Repeat the data that follows, word for word, without the images.

Saved entries:
● ● ● ● ● ● ●

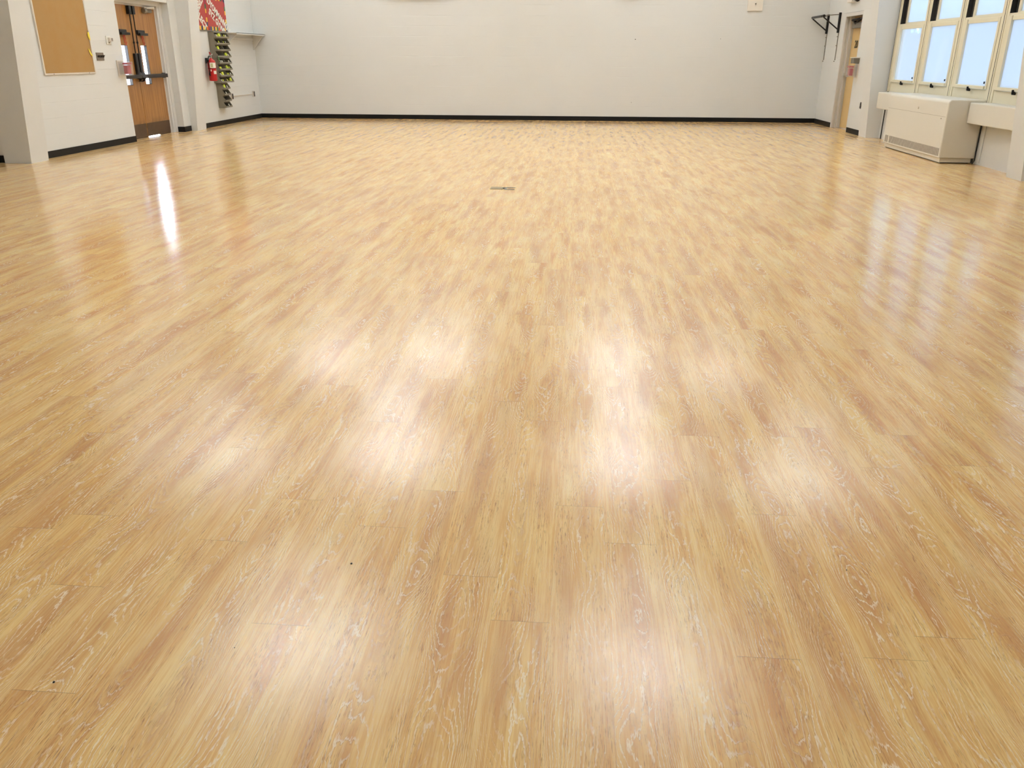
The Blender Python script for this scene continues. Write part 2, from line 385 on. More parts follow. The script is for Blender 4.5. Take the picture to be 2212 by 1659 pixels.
# ------------------------------------------------------------------ windows
def window(i, S, frosted, src=None):
    w = bpy.data.objects.new('window_%d' % i, None); COL.objects.link(w); w.location = (5.44, S-.64, .80)
    w['kind'] = 'structure'
    if src:
        def cp(o, par):
            c = o.copy(); COL.objects.link(c); c.parent = par
            for ch in o.children: cp(ch, c)
        for ch in src.children: cp(ch, w)
        return w
    F = 5.44; a, b = S-.225, S-1.125      # clear opening of the lower pane in Y
    def ring(m, x0, x1, ya, yb, za, zb, t):
        m.box(x0, yb, za, x1, yb+t, zb); m.box(x0, ya-t, za, x1, ya, zb); m.box(x0, yb+t, zb-t, x1, ya-t, zb); m.box(x0, yb+t, za, x1, ya-t, za+t)
    m = MB()
    m.box(F, S-.10, .80, F+.10, S-.006, 3.25); m.box(F, S-1.279, .80, F+.10, S-1.185, 3.25)          # mullion halves
    m.box(F-.008, S-.040, .80, F, S-.006, 3.25); m.box(F-.008, S-1.279, .80, F, S-1.245, 3.25)      # raised edge beads
    m.box(F+.012, S-1.185, .80, F+.10, S-.10, .955)                                                   # panel under the sash
    m.box(F+.006, S-1.185, 1.845, F+.10, S-.10, 1.885)                                                # middle rail
    m.box(F, S-1.185, 3.17, F+.10, S-.10, 3.25)
    m.build('frame', M_CREAM, w, bevel=.003)
    B(F-.009, S-.006, .80, F+.10, S+.004, 3.25).build('joint', M_DARK, w)
    m = MB(); ring(m, F-.022, F+.035, S-.10, S-1.185, .962, 1.85, .001)
    m = MB()
    m.box(F-.006, S-1.18, .962, F+.05, S-1.125, 1.855); m.box(F-.018, S-.225, .962, F+.05, S-.135, 1.855)
    m.box(F-.006, S-1.125, 1.80, F+.05, S-.225, 1.855); m.box(F-.024, S-1.125, .962, F+.05, S-.225, 1.002)
    sash = m.build('sash', M_CREAM, w, bevel=.004)
    B(F+.012, b, 1.0, F+.018, a, 1.80).build('pane', M_FROST if frosted else M_HAZE, sash)
    m = MB(); m.box(F-.045, (a+b)/2-.05, .925, F-.02, (a+b)/2-.015, .965); m.box(F-.06, (a+b)/2-.055, .935, F-.04, (a+b)/2-.035, .985); m.box(F-.045, (a+b)/2-.075, .925, F-.02, (a+b)/2-.06, .955)
    m.build('latch', M_BLACK, sash)
    m = MB(); m.box(F-.034, b-.018, 1.03, F-.02, b-.006, 1.06)
    m.build('hinge_pin', M_BLACK, sash)
    # upper hopper sash, set back; dark gap on its far side
    m = MB(); X0 = F+.06
    m.box(X0, S-1.185, 1.885, X0+.05, S-1.145, 3.17); m.box(X0, S-.235, 1.885, X0+.05, S-.175, 3.17)
    m.box(X0, S-1.145, 1.885, X0+.05, S-.235, 1.905); m.box(X0, S-1.145, 3.10, X0+.05, S-.235, 3.17)
    up = m.build('upper_sash', M_CREAM, w, bevel=.003)
    B(X0+.02, S-1.145, 1.905, X0+.026, S-.235, 3.10).build('pane', M_FROST, up)
    m = MB(); m.box(F+.05, S-.175, 1.885, F+.10, S-.155, 3.17); m.box(F+.085, S-.155, 1.885, F+.10, S-.10, 3.17); m.box(F+.003, S-.1005, 1.885, F+.09, S-.0985, 3.17)
    m.build('sash_channel', M_DARK, w)
    return w
wins = [window(i+1, 15.83-1.285*i, i > 0) for i in range(4)]
nn = 5
for bay in (10.22, 5.05):
    for i in range(4):
        window(nn, bay-1.285*i, True, wins[1]); nn += 1

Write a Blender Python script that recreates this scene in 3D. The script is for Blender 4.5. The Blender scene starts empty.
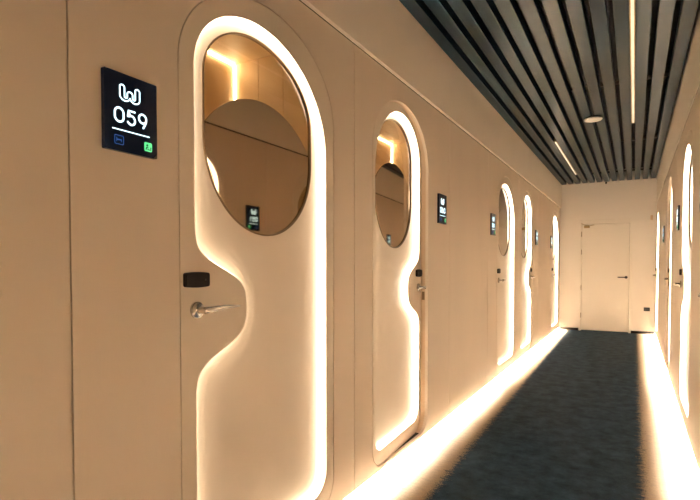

● ● ● ● ● ● ●

Output of the task.
The Blender Python script for this scene continues. Write part 2, from line 385 on. More parts follow. The script is for Blender 4.5. Take the picture to be 2212 by 1659 pixels.
# ------------------------------------------------------------------ windows
def window(i, S, frosted, src=None):
    w = bpy.data.objects.new('window_%d' % i, None); COL.objects.link(w); w.location = (5.44, S-.64, .80)
    w['kind'] = 'structure'
    if src:
        def cp(o, par):
            c = o.copy(); COL.objects.link(c); c.parent = par
            for ch in o.children: cp(ch, c)
        for ch in src.children: cp(ch, w)
        return w
    F = 5.44; a, b = S-.225, S-1.125      # clear opening of the lower pane in Y
    def ring(m, x0, x1, ya, yb, za, zb, t):
        m.box(x0, yb, za, x1, yb+t, zb); m.box(x0, ya-t, za, x1, ya, zb); m.box(x0, yb+t, zb-t, x1, ya-t, zb); m.box(x0, yb+t, za, x1, ya-t, za+t)
    m = MB()
    m.box(F, S-.10, .80, F+.10, S-.006, 3.25); m.box(F, S-1.279, .80, F+.10, S-1.185, 3.25)          # mullion halves
    m.box(F-.008, S-.040, .80, F, S-.006, 3.25); m.box(F-.008, S-1.279, .80, F, S-1.245, 3.25)      # raised edge beads
    m.box(F+.012, S-1.185, .80, F+.10, S-.10, .955)                                                   # panel under the sash
    m.box(F+.006, S-1.185, 1.845, F+.10, S-.10, 1.885)                                                # middle rail
    m.box(F, S-1.185, 3.17, F+.10, S-.10, 3.25)
    m.build('frame', M_CREAM, w, bevel=.003)
    B(F-.009, S-.006, .80, F+.10, S+.004, 3.25).build('joint', M_DARK, w)
    m = MB(); ring(m, F-.022, F+.035, S-.10, S-1.185, .962, 1.85, .001)
    m = MB()
    m.box(F-.006, S-1.18, .962, F+.05, S-1.125, 1.855); m.box(F-.018, S-.225, .962, F+.05, S-.135, 1.855)
    m.box(F-.006, S-1.125, 1.80, F+.05, S-.225, 1.855); m.box(F-.024, S-1.125, .962, F+.05, S-.225, 1.002)
    sash = m.build('sash', M_CREAM, w, bevel=.004)
    B(F+.012, b, 1.0, F+.018, a, 1.80).build('pane', M_FROST if frosted else M_HAZE, sash)
    m = MB(); m.box(F-.045, (a+b)/2-.05, .925, F-.02, (a+b)/2-.015, .965); m.box(F-.06, (a+b)/2-.055, .935, F-.04, (a+b)/2-.035, .985); m.box(F-.045, (a+b)/2-.075, .925, F-.02, (a+b)/2-.06, .955)
    m.build('latch', M_BLACK, sash)
    m = MB(); m.box(F-.034, b-.018, 1.03, F-.02, b-.006, 1.06)
    m.build('hinge_pin', M_BLACK, sash)
    # upper hopper sash, set back; dark gap on its far side
    m = MB(); X0 = F+.06
    m.box(X0, S-1.185, 1.885, X0+.05, S-1.145, 3.17); m.box(X0, S-.235, 1.885, X0+.05, S-.175, 3.17)
    m.box(X0, S-1.145, 1.885, X0+.05, S-.235, 1.905); m.box(X0, S-1.145, 3.10, X0+.05, S-.235, 3.17)
    up = m.build('upper_sash', M_CREAM, w, bevel=.003)
    B(X0+.02, S-1.145, 1.905, X0+.026, S-.235, 3.10).build('pane', M_FROST, up)
    m = MB(); m.box(F+.05, S-.175, 1.885, F+.10, S-.155, 3.17); m.box(F+.085, S-.155, 1.885, F+.10, S-.10, 3.17); m.box(F+.003, S-.1005, 1.885, F+.09, S-.0985, 3.17)
    m.build('sash_channel', M_DARK, w)
    return w
wins = [window(i+1, 15.83-1.285*i, i > 0) for i in range(4)]
nn = 5
for bay in (10.22, 5.05):
    for i in range(4):
        window(nn, bay-1.285*i, True, wins[1]); nn += 1

Write a Blender Python script that recreates this scene in 3D. The script is for Blender 4.5. The Blender scene starts empty.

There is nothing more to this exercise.